_INFORMATION SHOWN_
____________

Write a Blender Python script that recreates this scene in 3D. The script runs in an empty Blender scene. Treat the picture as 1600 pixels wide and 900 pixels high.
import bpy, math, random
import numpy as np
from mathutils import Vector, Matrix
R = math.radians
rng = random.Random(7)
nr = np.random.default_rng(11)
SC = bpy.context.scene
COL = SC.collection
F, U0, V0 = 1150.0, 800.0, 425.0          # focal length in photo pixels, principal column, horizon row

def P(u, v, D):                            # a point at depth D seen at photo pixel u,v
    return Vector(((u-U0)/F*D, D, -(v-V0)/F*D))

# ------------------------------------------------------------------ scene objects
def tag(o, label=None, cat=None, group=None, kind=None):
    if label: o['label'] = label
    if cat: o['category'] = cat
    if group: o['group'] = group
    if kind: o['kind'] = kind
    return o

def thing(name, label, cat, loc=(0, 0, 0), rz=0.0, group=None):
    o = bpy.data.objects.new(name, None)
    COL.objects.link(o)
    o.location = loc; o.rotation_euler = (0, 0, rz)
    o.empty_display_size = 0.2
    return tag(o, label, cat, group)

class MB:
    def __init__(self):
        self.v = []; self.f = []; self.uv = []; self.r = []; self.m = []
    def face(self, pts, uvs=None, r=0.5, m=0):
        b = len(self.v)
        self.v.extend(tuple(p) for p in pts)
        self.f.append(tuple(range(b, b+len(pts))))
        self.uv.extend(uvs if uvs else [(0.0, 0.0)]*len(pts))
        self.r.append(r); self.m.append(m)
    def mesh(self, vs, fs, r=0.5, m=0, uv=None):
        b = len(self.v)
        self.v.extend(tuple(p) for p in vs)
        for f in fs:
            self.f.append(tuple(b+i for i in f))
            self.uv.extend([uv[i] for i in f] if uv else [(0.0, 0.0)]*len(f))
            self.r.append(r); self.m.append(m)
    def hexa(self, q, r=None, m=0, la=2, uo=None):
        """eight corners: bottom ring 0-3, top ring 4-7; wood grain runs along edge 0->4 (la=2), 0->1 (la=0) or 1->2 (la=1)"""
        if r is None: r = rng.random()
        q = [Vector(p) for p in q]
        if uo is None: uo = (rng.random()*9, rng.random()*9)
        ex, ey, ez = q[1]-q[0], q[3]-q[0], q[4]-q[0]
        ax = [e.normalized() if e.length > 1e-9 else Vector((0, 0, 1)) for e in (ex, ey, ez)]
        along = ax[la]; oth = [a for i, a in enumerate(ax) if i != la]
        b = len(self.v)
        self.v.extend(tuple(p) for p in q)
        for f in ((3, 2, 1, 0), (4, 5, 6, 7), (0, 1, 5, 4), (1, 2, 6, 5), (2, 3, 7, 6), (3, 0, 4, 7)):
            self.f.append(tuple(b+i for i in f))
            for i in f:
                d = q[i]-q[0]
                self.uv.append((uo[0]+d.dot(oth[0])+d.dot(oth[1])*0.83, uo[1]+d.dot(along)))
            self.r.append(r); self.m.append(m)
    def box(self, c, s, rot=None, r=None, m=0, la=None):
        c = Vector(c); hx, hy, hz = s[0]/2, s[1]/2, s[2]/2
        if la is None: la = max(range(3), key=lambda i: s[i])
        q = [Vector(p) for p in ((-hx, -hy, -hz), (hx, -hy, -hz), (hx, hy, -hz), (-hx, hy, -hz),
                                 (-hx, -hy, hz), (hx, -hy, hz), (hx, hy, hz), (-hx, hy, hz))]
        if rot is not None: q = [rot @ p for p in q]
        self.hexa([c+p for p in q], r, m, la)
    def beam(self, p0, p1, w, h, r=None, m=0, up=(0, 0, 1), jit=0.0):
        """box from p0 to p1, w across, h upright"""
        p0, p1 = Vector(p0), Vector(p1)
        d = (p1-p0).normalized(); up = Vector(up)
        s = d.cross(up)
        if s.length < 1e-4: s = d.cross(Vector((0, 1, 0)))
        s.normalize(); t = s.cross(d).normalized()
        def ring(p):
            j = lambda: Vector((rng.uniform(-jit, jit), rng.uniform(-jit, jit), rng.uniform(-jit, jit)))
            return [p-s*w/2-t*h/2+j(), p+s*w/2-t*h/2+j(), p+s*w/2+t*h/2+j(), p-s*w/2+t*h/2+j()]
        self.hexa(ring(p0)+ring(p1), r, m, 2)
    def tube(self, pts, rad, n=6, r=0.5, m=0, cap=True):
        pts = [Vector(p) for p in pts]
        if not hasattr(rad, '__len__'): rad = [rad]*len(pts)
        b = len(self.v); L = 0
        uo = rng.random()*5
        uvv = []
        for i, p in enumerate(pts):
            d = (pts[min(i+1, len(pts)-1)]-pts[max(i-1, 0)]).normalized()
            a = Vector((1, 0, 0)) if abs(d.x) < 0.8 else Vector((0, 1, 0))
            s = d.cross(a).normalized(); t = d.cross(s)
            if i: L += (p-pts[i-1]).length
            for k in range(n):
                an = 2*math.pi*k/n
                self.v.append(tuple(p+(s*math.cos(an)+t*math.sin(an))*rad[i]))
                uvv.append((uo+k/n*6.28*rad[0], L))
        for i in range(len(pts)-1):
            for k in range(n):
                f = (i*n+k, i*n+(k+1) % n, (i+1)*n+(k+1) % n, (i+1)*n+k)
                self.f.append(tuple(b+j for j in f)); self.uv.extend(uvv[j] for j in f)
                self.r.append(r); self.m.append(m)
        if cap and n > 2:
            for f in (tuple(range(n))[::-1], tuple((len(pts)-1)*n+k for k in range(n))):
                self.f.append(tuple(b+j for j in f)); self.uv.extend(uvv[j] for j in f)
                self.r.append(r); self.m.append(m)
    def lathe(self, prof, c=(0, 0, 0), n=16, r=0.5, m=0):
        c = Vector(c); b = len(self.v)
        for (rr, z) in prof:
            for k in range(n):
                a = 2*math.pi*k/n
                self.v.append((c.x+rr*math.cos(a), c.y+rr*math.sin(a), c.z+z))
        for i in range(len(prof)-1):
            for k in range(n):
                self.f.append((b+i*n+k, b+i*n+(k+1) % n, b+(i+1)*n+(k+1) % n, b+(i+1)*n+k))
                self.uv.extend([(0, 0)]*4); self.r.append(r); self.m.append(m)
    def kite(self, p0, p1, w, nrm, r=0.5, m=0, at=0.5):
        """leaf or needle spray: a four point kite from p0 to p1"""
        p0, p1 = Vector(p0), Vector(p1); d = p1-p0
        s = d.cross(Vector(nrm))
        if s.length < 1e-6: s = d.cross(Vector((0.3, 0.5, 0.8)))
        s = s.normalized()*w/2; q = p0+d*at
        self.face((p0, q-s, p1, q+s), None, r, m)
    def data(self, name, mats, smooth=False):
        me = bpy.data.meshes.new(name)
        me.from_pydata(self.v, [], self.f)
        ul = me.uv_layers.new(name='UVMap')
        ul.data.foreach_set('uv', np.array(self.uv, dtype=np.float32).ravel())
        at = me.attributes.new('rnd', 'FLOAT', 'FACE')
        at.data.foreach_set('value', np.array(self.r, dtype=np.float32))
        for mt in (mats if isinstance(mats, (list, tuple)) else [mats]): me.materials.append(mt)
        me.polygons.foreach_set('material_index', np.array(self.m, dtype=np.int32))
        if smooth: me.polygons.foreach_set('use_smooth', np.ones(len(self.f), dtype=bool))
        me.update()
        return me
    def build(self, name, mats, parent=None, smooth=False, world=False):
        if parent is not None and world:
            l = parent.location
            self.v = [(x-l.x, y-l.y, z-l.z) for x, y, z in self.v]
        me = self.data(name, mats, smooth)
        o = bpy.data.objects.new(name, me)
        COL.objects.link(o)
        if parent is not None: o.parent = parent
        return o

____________

_THE PROBLEM_
Please write out the material word for word from its first line through the line holding "return tag(o, label, cat, group)", including both, and no line past it.

_TASK OUTPUT_
Write a Blender Python script that recreates this scene in 3D. The script runs in an empty Blender scene. Treat the picture as 1600 pixels wide and 900 pixels high.
import bpy, math, random
import numpy as np
from mathutils import Vector, Matrix
R = math.radians
rng = random.Random(7)
nr = np.random.default_rng(11)
SC = bpy.context.scene
COL = SC.collection
F, U0, V0 = 1150.0, 800.0, 425.0          # focal length in photo pixels, principal column, horizon row

def P(u, v, D):                            # a point at depth D seen at photo pixel u,v
    return Vector(((u-U0)/F*D, D, -(v-V0)/F*D))

# ------------------------------------------------------------------ scene objects
def tag(o, label=None, cat=None, group=None, kind=None):
    if label: o['label'] = label
    if cat: o['category'] = cat
    if group: o['group'] = group
    if kind: o['kind'] = kind
    return o

def thing(name, label, cat, loc=(0, 0, 0), rz=0.0, group=None):
    o = bpy.data.objects.new(name, None)
    COL.objects.link(o)
    o.location = loc; o.rotation_euler = (0, 0, rz)
    o.empty_display_size = 0.2
    return tag(o, label, cat, group)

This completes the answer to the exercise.